**YOUR TASK**
All records should be reproduced verbatim.

**DATA LISTING**
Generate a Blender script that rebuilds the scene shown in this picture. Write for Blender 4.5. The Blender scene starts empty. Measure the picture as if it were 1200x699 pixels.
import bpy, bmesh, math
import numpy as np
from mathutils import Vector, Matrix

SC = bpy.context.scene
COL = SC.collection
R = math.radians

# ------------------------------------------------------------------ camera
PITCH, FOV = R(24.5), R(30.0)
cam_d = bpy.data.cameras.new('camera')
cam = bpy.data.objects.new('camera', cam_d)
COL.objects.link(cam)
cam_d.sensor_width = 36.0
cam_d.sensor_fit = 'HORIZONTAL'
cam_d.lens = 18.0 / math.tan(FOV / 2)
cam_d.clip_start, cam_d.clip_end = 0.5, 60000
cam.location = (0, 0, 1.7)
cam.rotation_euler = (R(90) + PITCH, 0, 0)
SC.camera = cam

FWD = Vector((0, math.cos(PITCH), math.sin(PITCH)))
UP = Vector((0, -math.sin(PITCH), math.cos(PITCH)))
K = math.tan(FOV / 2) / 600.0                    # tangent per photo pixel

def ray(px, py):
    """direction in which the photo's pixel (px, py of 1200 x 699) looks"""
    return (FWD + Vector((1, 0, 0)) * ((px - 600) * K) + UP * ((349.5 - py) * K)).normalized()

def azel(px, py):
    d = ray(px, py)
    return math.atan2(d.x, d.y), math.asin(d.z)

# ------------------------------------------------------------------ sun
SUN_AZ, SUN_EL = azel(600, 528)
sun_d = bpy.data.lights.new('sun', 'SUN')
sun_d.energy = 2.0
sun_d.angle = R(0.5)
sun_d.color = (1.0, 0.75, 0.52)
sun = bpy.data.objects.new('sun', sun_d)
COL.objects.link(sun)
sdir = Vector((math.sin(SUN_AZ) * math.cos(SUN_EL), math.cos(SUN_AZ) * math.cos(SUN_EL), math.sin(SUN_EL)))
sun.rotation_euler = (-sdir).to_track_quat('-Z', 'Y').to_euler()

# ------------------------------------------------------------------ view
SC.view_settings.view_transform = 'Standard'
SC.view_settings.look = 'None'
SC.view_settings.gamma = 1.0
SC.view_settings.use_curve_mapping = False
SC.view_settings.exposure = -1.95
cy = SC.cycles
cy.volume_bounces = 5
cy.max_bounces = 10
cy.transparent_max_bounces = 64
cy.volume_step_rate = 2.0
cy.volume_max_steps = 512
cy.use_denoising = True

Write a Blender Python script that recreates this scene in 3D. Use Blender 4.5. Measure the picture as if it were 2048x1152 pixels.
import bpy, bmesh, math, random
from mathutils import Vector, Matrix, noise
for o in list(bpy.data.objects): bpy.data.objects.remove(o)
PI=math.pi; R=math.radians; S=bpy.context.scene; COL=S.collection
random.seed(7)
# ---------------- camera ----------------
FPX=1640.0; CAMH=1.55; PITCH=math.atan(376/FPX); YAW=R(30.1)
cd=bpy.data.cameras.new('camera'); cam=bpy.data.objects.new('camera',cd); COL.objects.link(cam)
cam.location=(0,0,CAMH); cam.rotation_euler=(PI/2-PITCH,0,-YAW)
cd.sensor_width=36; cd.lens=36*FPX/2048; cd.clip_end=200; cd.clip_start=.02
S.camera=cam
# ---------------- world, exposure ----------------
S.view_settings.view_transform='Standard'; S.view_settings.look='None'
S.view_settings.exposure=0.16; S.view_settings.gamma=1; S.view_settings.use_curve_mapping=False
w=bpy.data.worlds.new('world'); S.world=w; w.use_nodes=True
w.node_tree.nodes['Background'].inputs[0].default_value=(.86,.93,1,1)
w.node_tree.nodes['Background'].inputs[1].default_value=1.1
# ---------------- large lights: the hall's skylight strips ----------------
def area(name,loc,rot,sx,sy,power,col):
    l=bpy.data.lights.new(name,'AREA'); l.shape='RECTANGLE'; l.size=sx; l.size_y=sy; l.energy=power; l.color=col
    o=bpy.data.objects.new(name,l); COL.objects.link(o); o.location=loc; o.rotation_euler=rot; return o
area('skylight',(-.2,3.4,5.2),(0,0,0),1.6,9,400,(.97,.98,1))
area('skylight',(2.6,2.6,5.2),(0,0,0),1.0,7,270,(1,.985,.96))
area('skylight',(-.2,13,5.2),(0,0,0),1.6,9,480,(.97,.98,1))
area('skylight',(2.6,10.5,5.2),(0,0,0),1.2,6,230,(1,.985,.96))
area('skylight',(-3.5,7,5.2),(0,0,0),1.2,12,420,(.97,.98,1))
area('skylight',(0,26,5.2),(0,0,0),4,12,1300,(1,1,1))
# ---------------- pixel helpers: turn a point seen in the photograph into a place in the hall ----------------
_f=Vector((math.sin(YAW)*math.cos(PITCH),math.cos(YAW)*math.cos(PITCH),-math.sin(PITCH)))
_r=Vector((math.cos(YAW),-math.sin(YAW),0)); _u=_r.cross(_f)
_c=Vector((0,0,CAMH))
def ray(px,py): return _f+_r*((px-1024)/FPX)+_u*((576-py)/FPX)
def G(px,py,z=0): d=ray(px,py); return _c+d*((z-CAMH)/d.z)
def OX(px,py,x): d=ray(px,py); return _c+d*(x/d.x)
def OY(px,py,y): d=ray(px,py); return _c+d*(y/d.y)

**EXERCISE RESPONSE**
Generate a Blender script that rebuilds the scene shown in this picture. Write for Blender 4.5. The Blender scene starts empty. Measure the picture as if it were 1200x699 pixels.
import bpy, bmesh, math
import numpy as np
from mathutils import Vector, Matrix

SC = bpy.context.scene
COL = SC.collection
R = math.radians

# ------------------------------------------------------------------ camera
PITCH, FOV = R(24.5), R(30.0)
cam_d = bpy.data.cameras.new('camera')
cam = bpy.data.objects.new('camera', cam_d)
COL.objects.link(cam)
cam_d.sensor_width = 36.0
cam_d.sensor_fit = 'HORIZONTAL'
cam_d.lens = 18.0 / math.tan(FOV / 2)
cam_d.clip_start, cam_d.clip_end = 0.5, 60000
cam.location = (0, 0, 1.7)
cam.rotation_euler = (R(90) + PITCH, 0, 0)
SC.camera = cam

FWD = Vector((0, math.cos(PITCH), math.sin(PITCH)))
UP = Vector((0, -math.sin(PITCH), math.cos(PITCH)))
K = math.tan(FOV / 2) / 600.0                    # tangent per photo pixel

def ray(px, py):
    """direction in which the photo's pixel (px, py of 1200 x 699) looks"""
    return (FWD + Vector((1, 0, 0)) * ((px - 600) * K) + UP * ((349.5 - py) * K)).normalized()

def azel(px, py):
    d = ray(px, py)
    return math.atan2(d.x, d.y), math.asin(d.z)

# ------------------------------------------------------------------ sun
SUN_AZ, SUN_EL = azel(600, 528)
sun_d = bpy.data.lights.new('sun', 'SUN')
sun_d.energy = 2.0
sun_d.angle = R(0.5)
sun_d.color = (1.0, 0.75, 0.52)
sun = bpy.data.objects.new('sun', sun_d)
COL.objects.link(sun)
sdir = Vector((math.sin(SUN_AZ) * math.cos(SUN_EL), math.cos(SUN_AZ) * math.cos(SUN_EL), math.sin(SUN_EL)))
sun.rotation_euler = (-sdir).to_track_quat('-Z', 'Y').to_euler()

# ------------------------------------------------------------------ view
SC.view_settings.view_transform = 'Standard'
SC.view_settings.look = 'None'
SC.view_settings.gamma = 1.0
SC.view_settings.use_curve_mapping = False
SC.view_settings.exposure = -1.95
cy = SC.cycles
cy.volume_bounces = 5
cy.max_bounces = 10
cy.transparent_max_bounces = 64
cy.volume_step_rate = 2.0
cy.volume_max_steps = 512
cy.use_denoising = True

Write a Blender Python script that recreates this scene in 3D. Use Blender 4.5. Measure the picture as if it were 2048x1152 pixels.
import bpy, bmesh, math, random
from mathutils import Vector, Matrix, noise
for o in list(bpy.data.objects): bpy.data.objects.remove(o)
PI=math.pi; R=math.radians; S=bpy.context.scene; COL=S.collection
random.seed(7)
# ---------------- camera ----------------
FPX=1640.0; CAMH=1.55; PITCH=math.atan(376/FPX); YAW=R(30.1)
cd=bpy.data.cameras.new('camera'); cam=bpy.data.objects.new('camera',cd); COL.objects.link(cam)
cam.location=(0,0,CAMH); cam.rotation_euler=(PI/2-PITCH,0,-YAW)
cd.sensor_width=36; cd.lens=36*FPX/2048; cd.clip_end=200; cd.clip_start=.02
S.camera=cam
# ---------------- world, exposure ----------------
S.view_settings.view_transform='Standard'; S.view_settings.look='None'
S.view_settings.exposure=0.16; S.view_settings.gamma=1; S.view_settings.use_curve_mapping=False
w=bpy.data.worlds.new('world'); S.world=w; w.use_nodes=True
w.node_tree.nodes['Background'].inputs[0].default_value=(.86,.93,1,1)
w.node_tree.nodes['Background'].inputs[1].default_value=1.1
# ---------------- large lights: the hall's skylight strips ----------------
def area(name,loc,rot,sx,sy,power,col):
    l=bpy.data.lights.new(name,'AREA'); l.shape='RECTANGLE'; l.size=sx; l.size_y=sy; l.energy=power; l.color=col
    o=bpy.data.objects.new(name,l); COL.objects.link(o); o.location=loc; o.rotation_euler=rot; return o
area('skylight',(-.2,3.4,5.2),(0,0,0),1.6,9,400,(.97,.98,1))
area('skylight',(2.6,2.6,5.2),(0,0,0),1.0,7,270,(1,.985,.96))
area('skylight',(-.2,13,5.2),(0,0,0),1.6,9,480,(.97,.98,1))
area('skylight',(2.6,10.5,5.2),(0,0,0),1.2,6,230,(1,.985,.96))
area('skylight',(-3.5,7,5.2),(0,0,0),1.2,12,420,(.97,.98,1))
area('skylight',(0,26,5.2),(0,0,0),4,12,1300,(1,1,1))
# ---------------- pixel helpers: turn a point seen in the photograph into a place in the hall ----------------
_f=Vector((math.sin(YAW)*math.cos(PITCH),math.cos(YAW)*math.cos(PITCH),-math.sin(PITCH)))
_r=Vector((math.cos(YAW),-math.sin(YAW),0)); _u=_r.cross(_f)
_c=Vector((0,0,CAMH))
def ray(px,py): return _f+_r*((px-1024)/FPX)+_u*((576-py)/FPX)
def G(px,py,z=0): d=ray(px,py); return _c+d*((z-CAMH)/d.z)
def OX(px,py,x): d=ray(px,py); return _c+d*(x/d.x)
def OY(px,py,y): d=ray(px,py); return _c+d*(y/d.y)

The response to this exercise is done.